Il cinema, pur essendo nato proprio mentre i movimenti femministi iniziavano a sgretolare lo strapotere maschile e le donne cominciavano ad affermarsi in campi che fino a pochi anni prima erano loro interdetti, ha perpetrato questa modalità. A lungo i film sono stati il luogo dello sguardo maschile sulla donna, ed esiste un’ampia letteratura sul diverso modo in cui sono stati mostrati gli attori e le attrici sul grande schermo. Ciò è potuto avvenire anche perché per tanti decenni le registe sono state ben poche, e non hanno potuto prestare al cinema il loro occhio. Eppure cosa sarebbe stato di Hitchcock se non avesse potuto contare su Alma Reville, che seguiva le sue produzioni dall’ideazione alla distribuzione? E sicuramente i film di Scorsese sarebbero molto diversi senza la mano di Thelma Schoonmaker in cabina di montaggio.

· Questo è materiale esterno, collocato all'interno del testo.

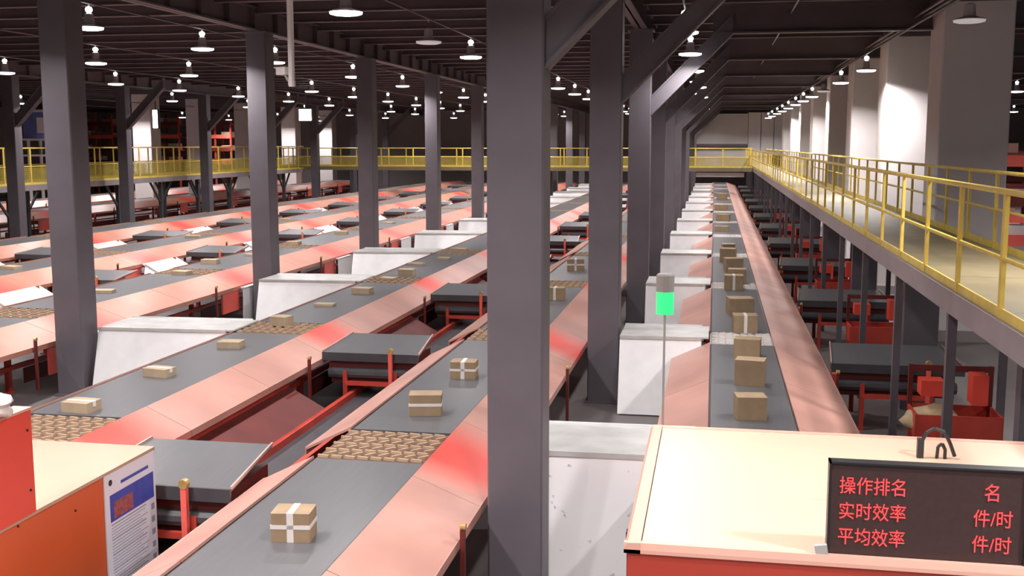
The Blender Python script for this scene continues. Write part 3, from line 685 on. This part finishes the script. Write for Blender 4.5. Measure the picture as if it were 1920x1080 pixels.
# red sorting machines beyond the left walkway
def rack(x, y, w, h, label, seed):
    rr = random.Random(seed)
    r = empty('sorting_rack', (x, y, FLOOR), label, 'rack', 'red sorting racks beyond the left walkway')
    for xx in (-w / 2, 0, w / 2):
        for yy in (0, 1.6): MB().box(xx - .07, xx + .07, yy - .07, yy + .07, 0, h).build('upright', 'red_frame', r)
    z = 1.6
    while z < h:
        MB().box(-w / 2, w / 2, -.1, 1.7, z, z + .10).build('shelf', 'red_frame', r)
        MB().box(-w / 2, w / 2, -.14, -.1, z - .05, z + .28).build('shelf_front', 'red_panel' if rr.random() < .5 else 'dark_red', r)
        for q in range(3):
            xx = -w / 2 + w * (q + .5) / 3
            if rr.random() < .6: MB().box(xx - .5, xx + .4, .2, 1.1, z + .10, z + .10 + rr.uniform(.3, .6)).build('load', rr.choice(['peach_panel', 'cardboard_pale', 'plaster']), r)
        z += 1.15
for i, (x, y, w, h) in enumerate([(-56., 93, 3.2, 7.2), (-49.8, 93, 4., 7.2), (-44.3, 93, 3., 7.0)]):
    rack(x, y, w, h, '%s red shelved sorting rack from the left beyond the left walkway' % ORD[i], 11 + i)
bp_ = empty('control_cabin', (-43.4, 65., FLOOR), 'blue and grey control cabin on legs glimpsed at the far left edge', 'cabin')
MB().box(-.9, .9, 0, 1.6, 4.85, 6.55).build('cabin_wall', 'blue_panel', bp_)
MB().box(.1, .75, -.03, 0, 5.2, 6.2).build('window', 'plaster', bp_)
MB().box(-1., 1., -.05, 1.65, 6.55, 6.7).build('cabin_roof', 'plaster', bp_)
for xx in (-.7, .7):
    for yy in (.1, 1.4): MB().box(xx - .07, xx + .07, yy, yy + .14, 0, 4.72).build('leg', 'plaster', bp_)
MB().box(-1., 1., -.1, 1.65, 4.72, 4.85).build('cabin_floor', 'plaster', bp_)
MB().box(-1., 1., -.1, 1.65, 3.7, 3.82).build('lower_platform', 'plaster', bp_)
for i, (x, y) in enumerate([(10.5, 34.), (12.5, 44.), (15., 56.)]):
    rack(x, y, 5, 4.4, 'red shelved rack beyond the right pillars, %s from the camera' % ORD[i], 31 + i)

Per questo diffondere l’opera delle donne che sono riuscite, nonostante tutto e tutti, a far valere la propria presenza nella Settima arte, ha un valore fondamentale, che va oltre l’essere solo un gesto simbolico. Significa infatti riappropriarsi della possibilità di vedere le cose in un altro modo.

Tra le prime donne a fare cinema attivamente, spicca indubbiamente la figura di Marie Epstein, sorella del più noto Jean Epstein. Perché lei? Il motivo è semplice: Marie Epstein non era solo una regista ma, come lei stessa si definiva, una cineasta. Attrice, sceneggiatrice, montatrice, poi restauratrice e archivista alla Cinémathèque française, ha vissuto per il cinema e dentro il cinema tutti i 95 anni della sua vita.

Nata a Varsavia nel 1899, nel 1908 emigrò con il fratello in Francia, dove iniziò a scrivere e recitare per lui, finché nel 1928 non si mise dietro la macchina da presa, al fianco del suo amico e co-regista Jean Benoît-Lévy. La guerra e l’occupazione tedesca frenarono bruscamente la carriera di Esptein, ebrea, che, dopo la liberazione, proseguì solo con alcuni documentari. Certo però non abbandonò la sua passione, e sotto l’egida di Henri Langlois divenne il cervello e il cuore degli archivi della cineteca parigina, consacrando il resto della sua vita al restauro e alla preservazione dei film, dedicandosi soprattutto all’opera di Jean (ma a lei si deve anche il restauro del Napoleone di Abel Gance e la prima rigorosa archiviazione dei filmati Lumière).

Si potrebbe discutere per ore se davvero esista una differenza nel modo di recepire e poi restituire il mondo tra donne e uomini, e per più tempo ancora se questa eventuale differenza sia intrinseca alla natura umana oppure una costruzione sociale. Marie Epstein credeva in questa distanza, ma invece di farne terreno di scontro, ha sempre affermato che i film che aveva girato assieme a Benoît-Lévy nascevano proprio dall’incontro tra i loro diversi approcci alla realtà. Uno sguardo composito, dunque, come composita è stata la lunghissima carriera di Marie Epstein. In collaborazione con la Cinémathèque française, la Cineteca di Bologna cerca allora di offrire al pubblico del festival Il Cinema Ritrovato una rassegna che comprenda tutte le ramificazioni della sua opera. Si potranno ammirare i film da lei scritti, quelli da lei diretti, quelli ai quali ha semplicemente collaborato, ma si potrà anche vederla davanti all’obiettivo, in Cœur fidèle, dove recita per Jean. Un omaggio dovuto, e non solo per ritrovare un’artista ignota ai più, ma anche perché proprio la Cineteca di Bologna è tra i più importanti continuatori del lavoro pioneristico di Epstein come restauratrice. Un fil rouge che dalla Polonia attraversa la Francia per arrivare in questi giorni a Bologna, e dai cui intrecci nasce Marie Epstein, cineasta, uno dei rarissimi omaggi ad una donna che, in tanti modi diversi, al cinema ha dedicato la sua intera esistenza.